Tuesday, November 13, 2012

Kings and Queens Of The Mountains: Head To Head @ Strava

Strava Cycling, a sports app, has an interesting geeky feature which their users butt heads over called king of the mountain (KOM) or queen (as in QOM for gal riders).

It works like this. You head out on your bicycle and record or track the ride with Strava, which rests on your smartphone.

Each sizeable hill that you surmount is set aside by the application and marked or shaded on the elevation map that Strava draws for your ride (you can ogle these maps on your web dashboard after the ride). The app calls them "segments," essentially a segment of the route you have ridden.

You can also create your own segments after the ride with a nifty widget with which you draw a line over your route, differentiating a segment of it. The second image with this post shows the widget.
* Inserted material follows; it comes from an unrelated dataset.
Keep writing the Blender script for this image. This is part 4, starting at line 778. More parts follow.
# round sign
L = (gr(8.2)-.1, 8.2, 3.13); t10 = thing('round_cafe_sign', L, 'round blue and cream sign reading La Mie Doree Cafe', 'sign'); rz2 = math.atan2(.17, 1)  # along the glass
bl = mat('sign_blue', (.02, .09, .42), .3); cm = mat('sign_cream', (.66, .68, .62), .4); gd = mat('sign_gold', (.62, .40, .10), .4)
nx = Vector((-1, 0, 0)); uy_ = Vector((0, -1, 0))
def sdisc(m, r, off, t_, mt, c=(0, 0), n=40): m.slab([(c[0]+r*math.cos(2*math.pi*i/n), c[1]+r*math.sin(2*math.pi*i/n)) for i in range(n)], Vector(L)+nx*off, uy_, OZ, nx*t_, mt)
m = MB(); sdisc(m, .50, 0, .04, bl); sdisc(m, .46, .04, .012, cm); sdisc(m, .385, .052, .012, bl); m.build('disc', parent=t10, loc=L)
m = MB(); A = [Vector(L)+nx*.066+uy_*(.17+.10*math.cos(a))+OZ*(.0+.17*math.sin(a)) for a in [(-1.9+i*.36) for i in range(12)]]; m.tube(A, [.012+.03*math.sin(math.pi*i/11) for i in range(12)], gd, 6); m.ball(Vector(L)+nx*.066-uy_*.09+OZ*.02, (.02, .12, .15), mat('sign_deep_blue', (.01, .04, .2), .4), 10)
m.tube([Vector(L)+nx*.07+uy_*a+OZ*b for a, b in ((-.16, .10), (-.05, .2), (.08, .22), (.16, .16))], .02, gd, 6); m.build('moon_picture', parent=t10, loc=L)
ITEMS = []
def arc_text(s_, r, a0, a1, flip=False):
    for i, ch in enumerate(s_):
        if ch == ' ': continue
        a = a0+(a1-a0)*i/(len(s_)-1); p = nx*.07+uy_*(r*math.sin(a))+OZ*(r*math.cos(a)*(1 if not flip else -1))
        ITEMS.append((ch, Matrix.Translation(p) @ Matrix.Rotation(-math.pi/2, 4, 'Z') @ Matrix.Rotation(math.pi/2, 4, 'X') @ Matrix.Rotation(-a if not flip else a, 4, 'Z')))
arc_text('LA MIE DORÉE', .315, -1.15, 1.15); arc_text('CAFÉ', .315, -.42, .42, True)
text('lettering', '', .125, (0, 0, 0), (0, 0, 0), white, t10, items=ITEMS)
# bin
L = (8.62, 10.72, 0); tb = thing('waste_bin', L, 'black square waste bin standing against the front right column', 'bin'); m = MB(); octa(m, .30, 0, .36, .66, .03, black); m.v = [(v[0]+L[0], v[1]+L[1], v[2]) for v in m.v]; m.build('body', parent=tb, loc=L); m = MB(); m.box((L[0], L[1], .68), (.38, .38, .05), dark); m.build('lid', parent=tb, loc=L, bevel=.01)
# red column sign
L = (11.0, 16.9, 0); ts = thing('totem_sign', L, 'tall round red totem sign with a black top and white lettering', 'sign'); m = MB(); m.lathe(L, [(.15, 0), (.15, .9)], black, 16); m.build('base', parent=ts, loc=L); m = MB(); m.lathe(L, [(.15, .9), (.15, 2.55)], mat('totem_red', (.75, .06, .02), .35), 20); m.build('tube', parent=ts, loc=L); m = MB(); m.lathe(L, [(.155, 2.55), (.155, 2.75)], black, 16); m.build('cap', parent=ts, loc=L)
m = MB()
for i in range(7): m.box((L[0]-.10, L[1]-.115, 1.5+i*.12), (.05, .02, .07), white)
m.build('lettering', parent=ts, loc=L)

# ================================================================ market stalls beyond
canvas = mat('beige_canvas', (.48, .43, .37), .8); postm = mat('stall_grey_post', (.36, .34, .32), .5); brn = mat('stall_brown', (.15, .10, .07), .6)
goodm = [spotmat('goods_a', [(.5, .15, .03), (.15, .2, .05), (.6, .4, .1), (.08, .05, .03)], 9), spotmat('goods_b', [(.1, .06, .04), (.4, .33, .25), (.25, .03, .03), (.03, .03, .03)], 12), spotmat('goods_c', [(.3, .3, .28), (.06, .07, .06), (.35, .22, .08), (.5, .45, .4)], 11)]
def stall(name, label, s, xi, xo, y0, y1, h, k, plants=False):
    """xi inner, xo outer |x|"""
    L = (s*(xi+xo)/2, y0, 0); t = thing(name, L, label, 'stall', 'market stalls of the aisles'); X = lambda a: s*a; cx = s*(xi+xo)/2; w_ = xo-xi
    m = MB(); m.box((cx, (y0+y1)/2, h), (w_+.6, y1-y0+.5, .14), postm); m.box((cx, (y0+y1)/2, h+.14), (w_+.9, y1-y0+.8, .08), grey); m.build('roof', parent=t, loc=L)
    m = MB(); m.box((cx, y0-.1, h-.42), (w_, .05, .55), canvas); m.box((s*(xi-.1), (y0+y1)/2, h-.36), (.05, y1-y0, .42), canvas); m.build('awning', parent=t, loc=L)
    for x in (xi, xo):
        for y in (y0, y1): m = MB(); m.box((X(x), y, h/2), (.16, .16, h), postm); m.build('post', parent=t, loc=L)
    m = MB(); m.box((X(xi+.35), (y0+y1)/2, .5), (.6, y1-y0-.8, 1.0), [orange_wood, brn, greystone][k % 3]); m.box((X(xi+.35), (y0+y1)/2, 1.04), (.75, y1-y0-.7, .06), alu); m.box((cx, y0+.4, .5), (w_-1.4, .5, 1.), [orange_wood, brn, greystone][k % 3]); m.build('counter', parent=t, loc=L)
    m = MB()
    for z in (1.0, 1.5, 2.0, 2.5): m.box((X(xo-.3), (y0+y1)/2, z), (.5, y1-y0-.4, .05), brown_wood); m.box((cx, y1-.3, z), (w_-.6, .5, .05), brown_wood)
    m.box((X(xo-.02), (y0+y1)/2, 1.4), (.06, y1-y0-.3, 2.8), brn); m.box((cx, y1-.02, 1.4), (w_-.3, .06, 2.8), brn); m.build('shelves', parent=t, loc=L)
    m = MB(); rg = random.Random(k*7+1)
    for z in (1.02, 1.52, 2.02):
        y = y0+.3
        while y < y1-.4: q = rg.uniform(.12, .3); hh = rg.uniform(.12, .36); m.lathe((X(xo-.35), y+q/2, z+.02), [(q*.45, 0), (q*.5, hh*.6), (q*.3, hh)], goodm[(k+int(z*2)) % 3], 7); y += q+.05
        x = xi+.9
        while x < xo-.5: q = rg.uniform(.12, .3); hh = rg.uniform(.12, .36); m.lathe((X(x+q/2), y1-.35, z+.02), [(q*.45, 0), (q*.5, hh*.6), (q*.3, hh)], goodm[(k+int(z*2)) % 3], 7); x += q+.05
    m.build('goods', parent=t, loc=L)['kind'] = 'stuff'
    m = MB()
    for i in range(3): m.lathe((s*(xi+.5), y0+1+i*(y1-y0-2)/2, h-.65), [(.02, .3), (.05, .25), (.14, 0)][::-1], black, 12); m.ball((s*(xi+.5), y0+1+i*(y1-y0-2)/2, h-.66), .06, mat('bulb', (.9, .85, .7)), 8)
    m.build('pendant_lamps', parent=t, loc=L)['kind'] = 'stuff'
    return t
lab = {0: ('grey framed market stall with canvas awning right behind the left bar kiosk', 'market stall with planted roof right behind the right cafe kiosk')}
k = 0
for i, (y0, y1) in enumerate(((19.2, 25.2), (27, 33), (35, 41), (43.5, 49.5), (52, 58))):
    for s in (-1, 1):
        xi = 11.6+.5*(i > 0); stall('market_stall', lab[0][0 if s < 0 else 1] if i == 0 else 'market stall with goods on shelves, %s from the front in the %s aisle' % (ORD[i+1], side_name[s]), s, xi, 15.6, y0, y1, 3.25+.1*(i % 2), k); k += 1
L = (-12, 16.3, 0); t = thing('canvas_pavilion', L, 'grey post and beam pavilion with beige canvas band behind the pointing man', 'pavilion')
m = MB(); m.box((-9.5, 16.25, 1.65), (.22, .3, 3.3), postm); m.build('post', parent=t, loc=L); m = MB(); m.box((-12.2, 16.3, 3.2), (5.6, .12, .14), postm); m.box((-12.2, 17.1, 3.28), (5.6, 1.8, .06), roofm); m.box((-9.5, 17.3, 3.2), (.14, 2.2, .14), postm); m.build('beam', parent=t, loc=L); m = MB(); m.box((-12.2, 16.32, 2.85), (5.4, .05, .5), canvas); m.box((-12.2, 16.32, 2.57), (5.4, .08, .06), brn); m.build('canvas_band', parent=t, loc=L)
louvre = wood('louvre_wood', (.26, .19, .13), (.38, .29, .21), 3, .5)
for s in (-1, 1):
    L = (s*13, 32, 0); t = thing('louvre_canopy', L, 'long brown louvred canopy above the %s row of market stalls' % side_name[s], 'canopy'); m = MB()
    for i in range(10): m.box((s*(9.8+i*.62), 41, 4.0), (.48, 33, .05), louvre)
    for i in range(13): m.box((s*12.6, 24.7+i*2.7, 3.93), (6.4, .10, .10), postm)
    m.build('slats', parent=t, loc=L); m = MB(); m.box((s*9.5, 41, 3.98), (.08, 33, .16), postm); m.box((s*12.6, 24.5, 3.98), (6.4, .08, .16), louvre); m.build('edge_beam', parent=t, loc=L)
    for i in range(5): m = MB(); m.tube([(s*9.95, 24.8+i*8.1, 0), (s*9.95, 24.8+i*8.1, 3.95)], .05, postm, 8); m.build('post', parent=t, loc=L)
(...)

Now these segments become a little race course. The time you took to ride the hill, the elevation grade, the elevation difference between beginning and end, etc. are recorded. Other Strava users can then compete over those segments for the fastest time, and the winners (temporarily) are the kings or queens of the mountain (their own 15 minutes of fame).

Many of the segments become pretty popular, such as the access road up to Sugarbush in Vermont, which has about 70 riders on the leaderboard. Or the various rides to the gaps in the mountains, like the App Gap climb nearby in Vermont. It's fun, and hypercompetitive, at about the level of a playground. Sort of an example of how sub-elements of these apps take on a life of their own.

Sometimes too much life. When someone competing to regain a KOM was killed, the family apparently sued Strava. These segments are a natural outgrowth of the technology (GPS + mapping + multiple users), but people shouldn't lose their heads over them.

I found out that little hills, even very steep ones, can't be set aside as segments (there must be a hill-length requirement, like a mile). I "attacked" three short bumps with my little mountainbike on one of my routes, but couldn't use them later as segments. Rats. I wanted to be King of The Mountain for at least 15 minutes.